The latter theory was supported by the lack of a safe-haven trade in Treasuries and gold ($1842.60/ozt, unch). The 10-yr yield increased just one basis point to 1.83% while the 2-yr yield rose four basis points to 1.05% on continued expectations for a more hawkish Fed. The U.S. Dollar Index gained 0.4% to 96.85. WTI crude futures fell 0.7%, or $0.57, to $86.29/bbl.

Pivoting to earnings news, United Airlines (UAL 42.88, -1.52, -3.4%) and American Airlines (AAL 16.76, -0.55, -3.2%) were swept up in the downturn after providing cautious near-term outlooks.
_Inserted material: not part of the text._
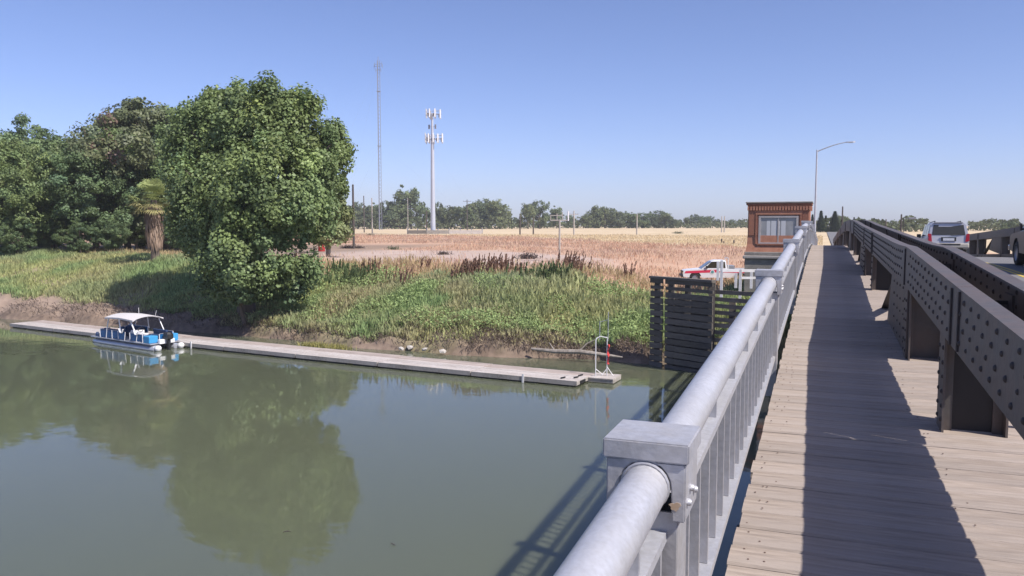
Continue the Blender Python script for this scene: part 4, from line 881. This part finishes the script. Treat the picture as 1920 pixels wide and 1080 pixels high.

Travelers (TRV 165.18, +5.11, +3.2%) and Union Pacific (UNP 242.07, +2.58, +1.1%) were two earnings standouts.

Reviewing Thursday's economic data:

  • Initial claims for the week ending January 15 increased by 55,000 to 286,000 (Briefing.com consensus 211,000) while continuing claims for the week ending January 8 increased by 84,000 to 1.635 million.
    • The key takeaway from the report is that it is apt to be construed as a sign of the negative impact the Omicron variant is having on the labor market since it is the highest initial claims number since October; moreover, this report includes the week in which the survey for the January employment report was conducted, so the higher print could dial down expectations for the gain in January nonfarm payrolls.
  • Existing home sales declined 4.6% m/m in December to a seasonally adjusted annual rate of 6.18 million (Briefing.com consensus 6.42 million). Total sales in December were down 7.1% from a year ago. Total home sales in 2021, however, reached 6.12 million, which was up 8.5% year-over-year and the highest annual level since 2006.
    • The key takeaway from the report is that prices remain high as inventory remains extremely tight. The supply constraint is crimping sales growth in the existing home market, as are increasing affordability pressures created by the high selling prices and rising mortgage rates.
  • The Philadelphia Fed Index for January increased to 23.2 (Briefing.com consensus 20.0) from 15.4 in December.
Looking ahead, investors will receive the Conference Board's Leading Economic Index for December on Friday.

  • Dow Jones Industrial Average -4.5% YTD
  • S&P 500 -6.0% YTD
  • Russell 2000 -9.9% YTD
  • Nasdaq Composite -9.5% YTD


Market turns negative amid selling momentum
20-Jan-22 15:30 ET

Dow -41.77 at 34986.88, Nasdaq -62.00 at 14278.25, S&P -13.83 at 4518.93
[BRIEFING.COM] The S&P 500 has turned negative with a 0.3% decline as selling interest picks up. The inclination to sell into strength has undercut confidence in this market.

One last look at the sectors shows consumer discretionary (-1.0%) leading the market lower with a 1.0% decline amid weakness in Amazon (AMZN 3053.38, -73.25, -2.4%). Conversely, the utilities (+0.6%), energy (+0.4%), financials (+0.2%), and health care (+0.2%) sectors trade higher.

WTI crude futures settled lower by 0.7%, or $0.57, to $86.29/bbl.